I have to write an Arduino sketch to accomplish some tasks with the number of digital pulses detected by a pin. For this purpose I chose to use interrupts in order not to miss any pulse and perform the rest of the algorithm virtually at the same time.
In order to make a quick test, I put on this circuit:
and I loaded this sketch (based on the example in the attachInterrupt documentation):
volatile unsigned int pulses=0;
void setup() {
attachInterrupt(0, countpulses, FALLING); // interrupt 0 = pin 2
Serial.begin(9600);
}
void loop() {
Serial.println(pulses);
delay(500);
}
void countpulses() {
pulses++;
}
What I expected here is that whenever I press and release the switch (and the red led turns on and off), it should read one pulse. The weird thing is that it counts two pulses instead, that is, it counts a pulse for each state change instead of just for the "falling" one.
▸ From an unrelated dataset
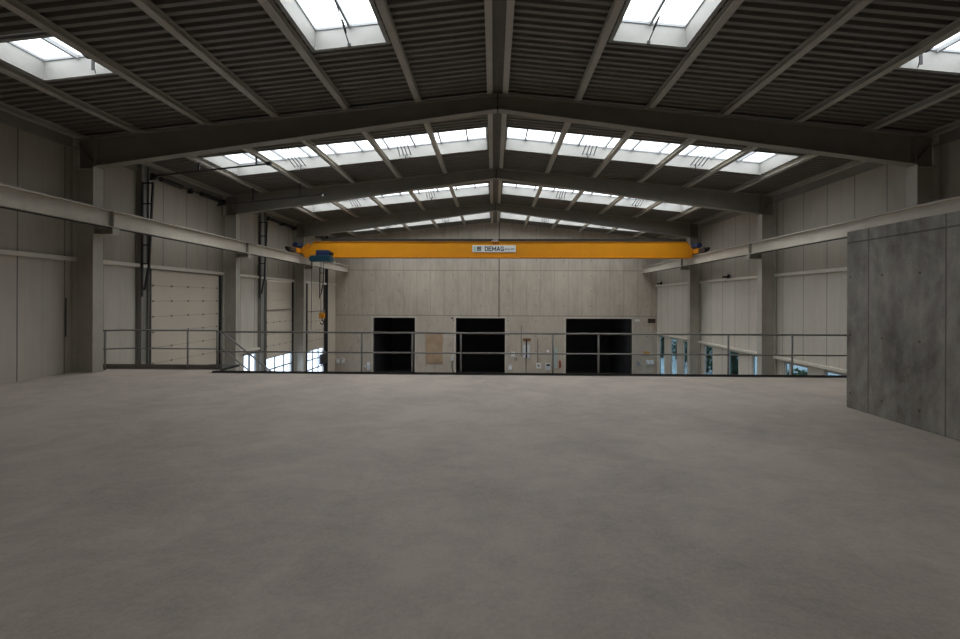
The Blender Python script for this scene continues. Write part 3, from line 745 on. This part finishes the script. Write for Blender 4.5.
# ---------------------------------------------------------------- daylight
w = bpy.data.worlds.new('overcast sky'); bpy.context.scene.world = w; w.use_nodes = True
nt = w.node_tree; bg = nt.nodes['Background']
tc = nt.nodes.new('ShaderNodeTexCoord'); sp = nt.nodes.new('ShaderNodeSeparateXYZ'); nt.links.new(tc.outputs['Generated'], sp.inputs[0])
mr = nt.nodes.new('ShaderNodeMapRange'); mr.inputs[1].default_value = 0; mr.inputs[2].default_value = 1; mr.clamp = True
cie = nt.nodes.new('ShaderNodeMapRange'); cie.inputs[1].default_value = 0; cie.inputs[2].default_value = 1; cie.inputs[3].default_value = .42; cie.inputs[4].default_value = 1.85
nt.links.new(sp.outputs[2], cie.inputs[0]); nt.links.new(cie.outputs[0], bg.inputs[1])
nt.links.new(sp.outputs[2], mr.inputs[0])
mx = nt.nodes.new('ShaderNodeMix'); mx.data_type = 'RGBA'
mx.inputs[6].default_value = (.86,.93,1.0,1); mx.inputs[7].default_value = (1.0,.98,.955,1)
nt.links.new(mr.outputs[0], mx.inputs[0]); nt.links.new(mx.outputs[2], bg.inputs[0])
for a, b in WIN:
    L = bpy.data.lights.new('window_portal', 'AREA'); L.shape = 'RECTANGLE'; L.size = 3.0; L.size_y = b-a; L.cycles.is_portal = True
    lo = bpy.data.objects.new('window_portal', L); C.objects.link(lo); lo.location = (XW+.14, (a+b)/2, (WZ0+WZ1)/2); lo.rotation_euler = (0, math.pi/2, 0); prop(lo, kind='helper')
for a, b, t, g in DOORS[1:]:
    L = bpy.data.lights.new('door_portal', 'AREA'); L.shape = 'RECTANGLE'; L.size = g-LOW; L.size_y = b-a; L.cycles.is_portal = True
    lo = bpy.data.objects.new('door_portal', L); C.objects.link(lo); lo.location = (-XW-.14, (a+b)/2, (g+LOW)/2); lo.rotation_euler = (0, -math.pi/2, 0); prop(lo, kind='helper')

# ---------------------------------------------------------------- camera
cam = bpy.data.cameras.new('camera'); co = bpy.data.objects.new('camera', cam); C.objects.link(co)
cam.sensor_width = 36; cam.lens = 430/960*36; cam.shift_x = -4.70/960; cam.shift_y = -19.22/960; cam.clip_start = .05; cam.clip_end = 300
co.matrix_world = Matrix.Translation((-.087, 0, 1.93)) @ Matrix.Rotation(.0203, 4, 'Z') @ Matrix.Rotation(math.pi/2, 4, 'X') @ Matrix.Rotation(.004, 4, 'Z')
S = bpy.context.scene; S.camera = co
S.view_settings.view_transform = 'Standard'; S.view_settings.look = 'None'; S.view_settings.gamma = 1; S.view_settings.use_curve_mapping = False
S.view_settings.exposure = 2.45
S.cycles.max_bounces = 10; S.cycles.diffuse_bounces = 6; S.cycles.transparent_max_bounces = 12; S.cycles.sample_clamp_indirect = 6
S.cycles.use_denoising = True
Is this a matter of code or it's due to the switch? Will I have the same issue handling direct digital signals on pin 2?
Best Answer
Mechanical switches experience "contact bounce", which means that one press (or release) of the switch might cause the electical contact to make/break contact several times in rapid succession. This is what you are seeing with your code as it stands currently. The Arduino is fast enough to respond to each of the interrupts caused by this bouncing, even though you can't see it on the LED.